В этих словах есть только одна ошибка: незачем так жестко привязывать Гоголя к России, вернее не Гоголя, а его художественный метод и открываемых этим методом чудовищ. Мы видели, что такие же чудовища являются в фильмах Бюнюэля — и в Испании, и во всячески просвещенной Франции. Гоголь, как и Бюнюэль, писал изнанку бытия, подсознание человека. Прием был в том, чтобы убрать видимую грань между действительностью и ее темной изнанкой. Это, между прочим, любимый прием другого современного художника, Ингмара Бергмана. Это и есть сюрреализм в чистом виде. Гоголь — первый сюрреалист, в России по крайней мере. И еще одну неточность у Бердяева отмечу — в словах, которые я не привел в цитате, но приведу сейчас. Он писал в той же статье: «Гоголь ввел в обман, так как прикрыл смехом свое демоническое созерцание». Но это не обман, а самая суть гоголевского художества. Вывернутое наизнанку, бытие обнаруживает пласты комизма. Смех не прикрывает, а обнажает. «Вагина дентата» не страшна, а смешна, это юмористическое словосочетание (в переводе на русский, разумеется), и знает об этом любой русский алкаш у пивного ларька.
Смотря «Бель де жур», я не мог освободиться от одной навязчивой ассоциации: передо мной разворачивалась во французском варианте с детства знакомая повесть — «Невский проспект». Тема Гоголя в этой вещи та же, что у Бюнюэля в этом фильме, да, пожалуй, и во всех его фильмах, — зрелище поруганной красоты, переходящее в сексуальный фарс.
Надо ли напоминать «Невский проспект»? Да, пожалуй, надо. После панорамной интродукции, камера Гоголя останавливается крупным планом на двух персонажах: художнике Пискареве и поручике Пирогове, преследующих на Невском проспекте двух женщин. Художник поражен зрелищем «Перуджиновой Бианки» — нежной красавицы, приводящей его в публичный дом. Дальше — слово Гоголю:
В самом деле, никогда жалость так сильно не овладевает нами, как при виде красоты, тронутой тлетворным дыханием разврата. Красавица, околдовавшая бедного Пискарева, была действительно чудесное, необыкновенное явление. Ее пребывание в этом презренном кругу еще более казалось необыкновенным. Все черты ее были так чисто образованы, все выражение прекрасного лица ее было означено таким благородством, что никак бы нельзя было думать, чтобы разврат распустил над нею страшные свои когти. Она бы составила неоцененный перл, весь мир, весь рай, все богатство страстного супруга; она была бы прекрасной тихой звездой в незаметном семейном кругу и одним движением прекрасных уст своих давала бы сладкие приказания. Она бы составила божество в многолюдном зале, на светлом паркете, при блеске свечей, при безмолвном благоговении толпы поверженных у ног ее поклонников; но, увы! она была какою-то ужасною волею адского духа, жаждущего разрушить гармонию жизни, брошена с хохотом в его пучину.
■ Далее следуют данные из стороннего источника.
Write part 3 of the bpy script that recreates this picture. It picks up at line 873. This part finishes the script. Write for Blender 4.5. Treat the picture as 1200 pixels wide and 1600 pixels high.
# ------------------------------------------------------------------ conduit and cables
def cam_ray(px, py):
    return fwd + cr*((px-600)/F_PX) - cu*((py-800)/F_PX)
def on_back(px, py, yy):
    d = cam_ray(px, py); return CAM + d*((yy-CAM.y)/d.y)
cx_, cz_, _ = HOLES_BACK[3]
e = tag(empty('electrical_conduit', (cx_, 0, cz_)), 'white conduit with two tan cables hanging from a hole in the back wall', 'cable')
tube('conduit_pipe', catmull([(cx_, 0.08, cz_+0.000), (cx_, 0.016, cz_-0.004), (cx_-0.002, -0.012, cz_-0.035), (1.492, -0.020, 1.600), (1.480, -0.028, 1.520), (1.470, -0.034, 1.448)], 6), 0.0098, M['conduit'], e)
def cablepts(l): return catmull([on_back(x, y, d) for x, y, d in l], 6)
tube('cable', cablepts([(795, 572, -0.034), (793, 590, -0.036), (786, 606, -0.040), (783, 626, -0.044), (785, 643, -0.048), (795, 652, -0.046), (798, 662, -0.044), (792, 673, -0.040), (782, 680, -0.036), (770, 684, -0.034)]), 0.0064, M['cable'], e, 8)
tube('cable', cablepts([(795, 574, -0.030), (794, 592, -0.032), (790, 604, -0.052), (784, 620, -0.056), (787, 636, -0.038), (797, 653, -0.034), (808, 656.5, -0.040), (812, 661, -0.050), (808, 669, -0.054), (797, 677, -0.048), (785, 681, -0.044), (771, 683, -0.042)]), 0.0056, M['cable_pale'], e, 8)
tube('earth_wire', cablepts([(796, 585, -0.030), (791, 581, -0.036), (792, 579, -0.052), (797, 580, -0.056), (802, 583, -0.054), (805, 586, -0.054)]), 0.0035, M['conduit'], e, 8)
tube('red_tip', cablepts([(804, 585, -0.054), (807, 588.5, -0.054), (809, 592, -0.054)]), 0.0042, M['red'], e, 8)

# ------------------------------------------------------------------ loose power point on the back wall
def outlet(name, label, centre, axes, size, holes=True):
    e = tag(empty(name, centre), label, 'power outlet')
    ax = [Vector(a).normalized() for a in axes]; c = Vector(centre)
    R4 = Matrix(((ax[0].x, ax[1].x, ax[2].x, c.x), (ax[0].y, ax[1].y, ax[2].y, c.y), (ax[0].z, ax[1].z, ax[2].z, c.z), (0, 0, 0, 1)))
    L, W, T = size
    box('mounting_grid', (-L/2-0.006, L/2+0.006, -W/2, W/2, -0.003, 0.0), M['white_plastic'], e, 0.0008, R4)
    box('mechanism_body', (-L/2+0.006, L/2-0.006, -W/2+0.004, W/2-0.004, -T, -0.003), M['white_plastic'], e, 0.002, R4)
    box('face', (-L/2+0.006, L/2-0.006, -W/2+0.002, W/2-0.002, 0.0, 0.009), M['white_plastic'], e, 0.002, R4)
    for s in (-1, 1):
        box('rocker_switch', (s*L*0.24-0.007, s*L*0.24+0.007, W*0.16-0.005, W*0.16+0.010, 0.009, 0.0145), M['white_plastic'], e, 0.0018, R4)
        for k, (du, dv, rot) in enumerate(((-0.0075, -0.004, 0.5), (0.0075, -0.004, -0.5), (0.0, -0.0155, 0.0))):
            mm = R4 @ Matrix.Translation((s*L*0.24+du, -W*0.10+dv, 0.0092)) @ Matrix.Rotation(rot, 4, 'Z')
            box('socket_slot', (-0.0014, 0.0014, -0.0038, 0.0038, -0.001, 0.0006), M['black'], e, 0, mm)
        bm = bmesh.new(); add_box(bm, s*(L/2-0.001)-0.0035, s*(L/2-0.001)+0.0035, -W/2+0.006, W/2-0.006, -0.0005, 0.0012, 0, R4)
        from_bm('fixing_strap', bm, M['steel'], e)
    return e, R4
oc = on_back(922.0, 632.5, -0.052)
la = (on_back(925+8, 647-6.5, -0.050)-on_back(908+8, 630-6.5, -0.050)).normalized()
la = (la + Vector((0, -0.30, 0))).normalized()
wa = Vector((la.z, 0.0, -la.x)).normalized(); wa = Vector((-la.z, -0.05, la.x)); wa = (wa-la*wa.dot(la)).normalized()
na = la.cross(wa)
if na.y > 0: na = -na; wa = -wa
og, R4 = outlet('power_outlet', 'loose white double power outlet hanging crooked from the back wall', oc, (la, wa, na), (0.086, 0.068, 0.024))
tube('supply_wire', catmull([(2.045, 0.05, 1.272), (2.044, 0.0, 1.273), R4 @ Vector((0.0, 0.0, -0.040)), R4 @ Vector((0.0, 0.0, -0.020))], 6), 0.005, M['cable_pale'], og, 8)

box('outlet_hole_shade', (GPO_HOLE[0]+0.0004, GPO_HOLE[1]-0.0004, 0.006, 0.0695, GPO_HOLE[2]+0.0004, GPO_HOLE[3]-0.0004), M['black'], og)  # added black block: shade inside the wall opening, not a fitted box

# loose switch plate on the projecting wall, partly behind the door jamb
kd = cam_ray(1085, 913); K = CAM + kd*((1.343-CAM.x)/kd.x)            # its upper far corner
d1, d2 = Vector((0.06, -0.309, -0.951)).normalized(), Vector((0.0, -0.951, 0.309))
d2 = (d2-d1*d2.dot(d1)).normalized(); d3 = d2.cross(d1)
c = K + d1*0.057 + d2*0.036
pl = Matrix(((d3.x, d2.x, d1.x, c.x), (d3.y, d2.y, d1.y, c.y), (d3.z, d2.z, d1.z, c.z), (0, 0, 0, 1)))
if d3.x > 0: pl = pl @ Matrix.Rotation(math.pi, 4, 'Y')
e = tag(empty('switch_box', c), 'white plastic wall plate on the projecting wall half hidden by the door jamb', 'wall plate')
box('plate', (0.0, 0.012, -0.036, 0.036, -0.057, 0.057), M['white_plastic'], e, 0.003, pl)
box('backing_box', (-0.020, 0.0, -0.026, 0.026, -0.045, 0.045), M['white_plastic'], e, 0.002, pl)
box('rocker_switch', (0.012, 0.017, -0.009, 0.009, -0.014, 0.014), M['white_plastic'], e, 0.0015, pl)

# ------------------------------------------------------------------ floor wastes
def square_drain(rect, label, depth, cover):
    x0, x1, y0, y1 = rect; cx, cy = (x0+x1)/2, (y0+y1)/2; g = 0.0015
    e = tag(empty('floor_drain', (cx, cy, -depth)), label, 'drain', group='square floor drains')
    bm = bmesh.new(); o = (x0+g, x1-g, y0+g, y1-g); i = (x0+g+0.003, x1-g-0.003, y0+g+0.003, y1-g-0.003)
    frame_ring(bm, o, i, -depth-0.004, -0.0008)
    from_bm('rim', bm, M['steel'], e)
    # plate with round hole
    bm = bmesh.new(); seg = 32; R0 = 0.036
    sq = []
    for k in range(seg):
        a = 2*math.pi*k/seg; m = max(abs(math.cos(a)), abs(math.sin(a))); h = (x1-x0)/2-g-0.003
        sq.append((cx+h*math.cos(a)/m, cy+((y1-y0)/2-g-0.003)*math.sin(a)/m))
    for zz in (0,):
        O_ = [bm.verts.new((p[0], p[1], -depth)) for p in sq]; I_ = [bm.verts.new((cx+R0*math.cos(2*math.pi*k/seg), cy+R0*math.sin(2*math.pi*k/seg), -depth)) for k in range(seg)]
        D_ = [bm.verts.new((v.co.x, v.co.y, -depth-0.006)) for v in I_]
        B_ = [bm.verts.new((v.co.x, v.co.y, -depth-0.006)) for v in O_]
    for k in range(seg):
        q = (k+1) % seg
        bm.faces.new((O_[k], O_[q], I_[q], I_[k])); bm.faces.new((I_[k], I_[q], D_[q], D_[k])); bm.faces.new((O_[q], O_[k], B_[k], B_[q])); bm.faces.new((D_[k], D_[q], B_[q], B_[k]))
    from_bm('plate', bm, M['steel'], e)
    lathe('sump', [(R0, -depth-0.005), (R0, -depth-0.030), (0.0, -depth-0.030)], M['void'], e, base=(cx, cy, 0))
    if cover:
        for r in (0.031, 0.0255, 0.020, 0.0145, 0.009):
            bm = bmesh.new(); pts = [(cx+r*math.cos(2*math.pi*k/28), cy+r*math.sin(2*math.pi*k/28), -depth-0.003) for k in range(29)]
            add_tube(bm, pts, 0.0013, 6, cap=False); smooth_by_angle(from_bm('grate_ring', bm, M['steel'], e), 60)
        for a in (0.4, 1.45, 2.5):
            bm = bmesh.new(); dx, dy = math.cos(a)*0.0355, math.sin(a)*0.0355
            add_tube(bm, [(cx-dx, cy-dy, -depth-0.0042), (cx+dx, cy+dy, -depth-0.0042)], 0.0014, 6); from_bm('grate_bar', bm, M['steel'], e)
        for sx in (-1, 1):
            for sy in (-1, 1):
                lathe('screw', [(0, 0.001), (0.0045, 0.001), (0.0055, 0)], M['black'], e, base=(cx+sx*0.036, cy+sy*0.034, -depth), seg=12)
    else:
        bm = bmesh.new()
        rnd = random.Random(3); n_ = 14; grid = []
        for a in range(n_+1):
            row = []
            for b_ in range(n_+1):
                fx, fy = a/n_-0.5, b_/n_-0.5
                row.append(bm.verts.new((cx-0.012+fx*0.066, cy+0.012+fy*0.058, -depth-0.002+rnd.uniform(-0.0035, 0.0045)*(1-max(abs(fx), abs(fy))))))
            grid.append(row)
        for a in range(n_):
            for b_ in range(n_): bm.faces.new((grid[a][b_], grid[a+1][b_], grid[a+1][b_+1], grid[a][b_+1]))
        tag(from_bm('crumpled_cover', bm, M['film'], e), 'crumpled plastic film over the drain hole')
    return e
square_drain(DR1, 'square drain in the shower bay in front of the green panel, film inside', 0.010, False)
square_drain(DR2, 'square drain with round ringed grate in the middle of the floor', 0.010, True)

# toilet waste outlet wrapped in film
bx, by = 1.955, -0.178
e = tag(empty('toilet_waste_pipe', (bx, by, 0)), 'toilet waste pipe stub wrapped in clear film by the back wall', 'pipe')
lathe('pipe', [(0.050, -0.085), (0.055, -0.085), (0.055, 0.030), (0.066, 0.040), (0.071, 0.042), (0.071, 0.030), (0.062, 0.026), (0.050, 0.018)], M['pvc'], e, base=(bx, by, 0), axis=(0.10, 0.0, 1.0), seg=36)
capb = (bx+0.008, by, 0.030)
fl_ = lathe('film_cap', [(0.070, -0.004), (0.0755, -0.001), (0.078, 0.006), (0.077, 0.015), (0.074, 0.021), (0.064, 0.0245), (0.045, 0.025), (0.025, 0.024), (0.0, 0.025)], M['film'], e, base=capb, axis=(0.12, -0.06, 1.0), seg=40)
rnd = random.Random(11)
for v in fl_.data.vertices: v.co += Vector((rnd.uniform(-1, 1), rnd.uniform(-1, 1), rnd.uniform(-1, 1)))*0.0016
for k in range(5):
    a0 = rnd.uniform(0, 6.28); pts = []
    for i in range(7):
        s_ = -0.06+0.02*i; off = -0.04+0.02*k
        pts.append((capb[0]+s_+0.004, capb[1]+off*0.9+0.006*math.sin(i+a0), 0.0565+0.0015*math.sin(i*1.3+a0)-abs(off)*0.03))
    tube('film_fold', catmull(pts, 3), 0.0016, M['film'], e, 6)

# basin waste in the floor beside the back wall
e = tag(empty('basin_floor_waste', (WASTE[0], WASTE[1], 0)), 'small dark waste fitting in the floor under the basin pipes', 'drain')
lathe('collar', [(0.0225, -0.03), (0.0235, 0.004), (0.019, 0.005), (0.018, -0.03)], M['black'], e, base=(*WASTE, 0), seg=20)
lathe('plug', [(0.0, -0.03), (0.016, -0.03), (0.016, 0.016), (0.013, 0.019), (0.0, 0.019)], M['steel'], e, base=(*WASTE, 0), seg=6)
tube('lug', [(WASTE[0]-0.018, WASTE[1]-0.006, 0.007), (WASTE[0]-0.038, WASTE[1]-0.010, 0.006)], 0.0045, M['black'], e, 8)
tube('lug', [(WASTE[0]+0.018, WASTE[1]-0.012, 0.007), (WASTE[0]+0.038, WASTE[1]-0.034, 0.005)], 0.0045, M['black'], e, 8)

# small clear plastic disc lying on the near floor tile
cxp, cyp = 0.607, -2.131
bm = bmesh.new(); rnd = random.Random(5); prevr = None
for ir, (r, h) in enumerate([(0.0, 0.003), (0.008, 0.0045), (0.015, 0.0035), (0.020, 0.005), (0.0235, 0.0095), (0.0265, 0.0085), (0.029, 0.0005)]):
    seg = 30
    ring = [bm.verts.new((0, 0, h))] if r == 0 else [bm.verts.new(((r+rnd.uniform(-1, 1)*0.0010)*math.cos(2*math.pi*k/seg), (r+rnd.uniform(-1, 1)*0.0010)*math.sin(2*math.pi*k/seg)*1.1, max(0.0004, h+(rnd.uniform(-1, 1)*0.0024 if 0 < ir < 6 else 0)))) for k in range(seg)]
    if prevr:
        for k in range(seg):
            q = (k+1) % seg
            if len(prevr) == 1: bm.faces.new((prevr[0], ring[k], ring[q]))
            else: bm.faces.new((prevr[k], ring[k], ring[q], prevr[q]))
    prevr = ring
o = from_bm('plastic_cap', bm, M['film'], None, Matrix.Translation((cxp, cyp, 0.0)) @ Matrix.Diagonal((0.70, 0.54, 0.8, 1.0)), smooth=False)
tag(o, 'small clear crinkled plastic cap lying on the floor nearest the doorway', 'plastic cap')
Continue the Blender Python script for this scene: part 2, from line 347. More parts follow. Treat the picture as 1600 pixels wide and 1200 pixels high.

Тут опытному читателю приходят на ум слова другого русского классика: «Не верь, не верь поэту, дева!» Точнее: чувства поэта могут быть именно такими, но на то он и поэт, чтобы суметь переключить их в другой регистр. И раздавленный зрелищем поруганной красоты, Гоголь выходит из положения, переводя ситуацию в комический план. Так появляется поручик Пирогов, приударивший за женой немецкого ремесленника в Мещанской улице и за похотливость свою подвергнутый порке, — от которой он чудесным образом оправился, съев в кондитерской два слоеных пирожка. Для полного комического блеска Гоголь наделяет немцев, высекших Пирогова, именами знаменитых романтиков — Шиллера и Гофмана.